Os meus 26 anos de escola ensinaram que se a dimensão pedagógica, alma da escola, não for priorizada a instituição sempre terá enormes dificuldades de cumprir a sua função social. De igual modo, se a gestão pública minimiza a essencialidade da presença dos docentes e coordenadores pedagógicos, nas unidades de ensino, é porque se desvia do que deve ser prioridade numa política educacional.
Amiúde, as escolas públicas curvam-se perante um modelo organizacional cujas normalizações padronizadas sobrepõem-se à dimensão político-pedagógica e, portanto, ao que se espera seja mais razoável para o projeto educativo de cada instituição.
Reitero o que defendi há seis anos, em minha tese de doutorado em educação: não estou a sugerir total desvencilhamento de normas gerais, que funcionam como organizadoras do que se convencionou chamar de sistema de ensino, mas defendo que algumas sejam questionadas se, quando aplicadas, tolherem a possibilidade de cada escola construir a sua identidade e o cumprimento da sua finalidade precípua.

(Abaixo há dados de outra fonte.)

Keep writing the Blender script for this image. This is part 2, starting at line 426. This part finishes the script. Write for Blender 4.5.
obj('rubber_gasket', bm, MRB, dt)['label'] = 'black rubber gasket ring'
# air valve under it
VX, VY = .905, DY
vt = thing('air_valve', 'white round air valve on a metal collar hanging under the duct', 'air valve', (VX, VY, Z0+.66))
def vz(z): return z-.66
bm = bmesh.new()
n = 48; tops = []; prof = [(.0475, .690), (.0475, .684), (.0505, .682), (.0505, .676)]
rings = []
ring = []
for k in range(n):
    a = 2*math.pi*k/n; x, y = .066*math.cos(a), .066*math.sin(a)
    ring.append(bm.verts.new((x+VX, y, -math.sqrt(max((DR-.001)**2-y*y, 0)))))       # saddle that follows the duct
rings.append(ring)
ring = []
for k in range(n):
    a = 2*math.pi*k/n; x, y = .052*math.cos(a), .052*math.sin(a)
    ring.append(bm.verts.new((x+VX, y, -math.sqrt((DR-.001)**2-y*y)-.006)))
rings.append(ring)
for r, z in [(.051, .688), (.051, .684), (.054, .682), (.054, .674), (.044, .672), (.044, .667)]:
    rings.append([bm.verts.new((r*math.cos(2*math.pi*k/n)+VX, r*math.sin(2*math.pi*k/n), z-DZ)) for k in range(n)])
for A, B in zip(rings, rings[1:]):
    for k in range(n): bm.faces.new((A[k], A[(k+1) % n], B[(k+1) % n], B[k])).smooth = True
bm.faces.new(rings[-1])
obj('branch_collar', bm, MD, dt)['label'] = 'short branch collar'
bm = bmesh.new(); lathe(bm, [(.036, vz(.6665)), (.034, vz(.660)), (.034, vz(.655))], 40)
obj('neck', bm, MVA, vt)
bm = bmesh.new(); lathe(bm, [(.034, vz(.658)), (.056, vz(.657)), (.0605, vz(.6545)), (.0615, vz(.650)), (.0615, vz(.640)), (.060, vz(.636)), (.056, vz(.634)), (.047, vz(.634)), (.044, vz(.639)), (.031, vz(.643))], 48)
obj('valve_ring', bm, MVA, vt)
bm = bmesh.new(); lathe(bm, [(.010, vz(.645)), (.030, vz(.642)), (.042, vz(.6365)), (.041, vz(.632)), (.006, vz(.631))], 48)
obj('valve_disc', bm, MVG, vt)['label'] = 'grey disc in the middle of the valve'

Durante a pesquisa na Escola da Ponte, por exemplo, um dos meus entrevistados, ensinou: “esta escola começou a ganhar força, a ganhar pernas pra andar, combatendo as leis, ultrapassando as leis, transgredindo. E foi conseguindo, e foi conseguindo e chegou aonde chegou”, porque, via de regra, há um descompasso entre os tempos e orientações dos órgãos centrais e as necessidades reais das escolas.
De Rossi, num estudo do ano de 2004 sobre a organização burocrática da escola, afirma: “quando diretores, supervisores e professores não transcendem a burocracia ou a organização, a dominação permanece dissimulada”. Quando acontece de tal forma, estamos diante da constatação que “as escolas não têm autonomia, os professores não são autônomos. Só é autônomo quem conduz a sua própria existência, no respeito à existência dos outros e só se pode conduzir com os outros”, menciona outro entrevistado, com base no conhecimento acumulado em décadas de implementação de um projeto educativo emancipador.
Frente à baixa formação política de uma parte dos que estão nas escolas e ao poço de contradições dos sistemas de ensino, as concepções que orientam a maneira de organizar as escolas “convergem e sinergizam para encarar o conhecimento no multideterminismo de imperativos, normas, proibições, rigidezes e bloqueios”, como destacou Edgar Morin, num trabalho de 2003. Um entrevistado da minha pesquisa que representa várias vozes, sentencia: “se há obediência hierárquica instituída, se as escolas são geridas numa lógica técnica, instrumental e administrativa, não tem nada a ver com autonomia,” base da cidadania plena.
Diante da necessidade de avanços, no que diz respeito à qualidade social da educação, para que a escola básica seja pública, no sentido referido por Gadotti, é urgente que a burocracia seja flexibilizada ou que as equipes das escolas assumam uma postura de rebeldia pedagógica em confronto com o conformismo e passividade, naturalizados nos meios educacionais. A postura da comunidade escolar, sobretudo da equipe pedagógica, é determinante para o fortalecimento do projeto da Escola, de modo que possa sobreviver independente da tendência política que prevaleça na gestão do sistema educacional.
O peso da burocracia que predomina no ensino português é analisado por outro entrevistado: “O currículo é fixado nacionalmente, as disciplinas são fixadas curricularmente, o número de horas, a carga de cada disciplina está definida nacionalmente, quem é que pode ser professor é definido nacionalmente. […] define os manuais”. No caso do Brasil nem tudo é definido nacionalmente, pois existem as redes de ensino estadual e municipal, mas a denúncia, guardada as proporções, bem se aplica à nossa realidade, inclusive ao mencionar que “é o Ministério quem define até quem é que vai trabalhar em cada escola.”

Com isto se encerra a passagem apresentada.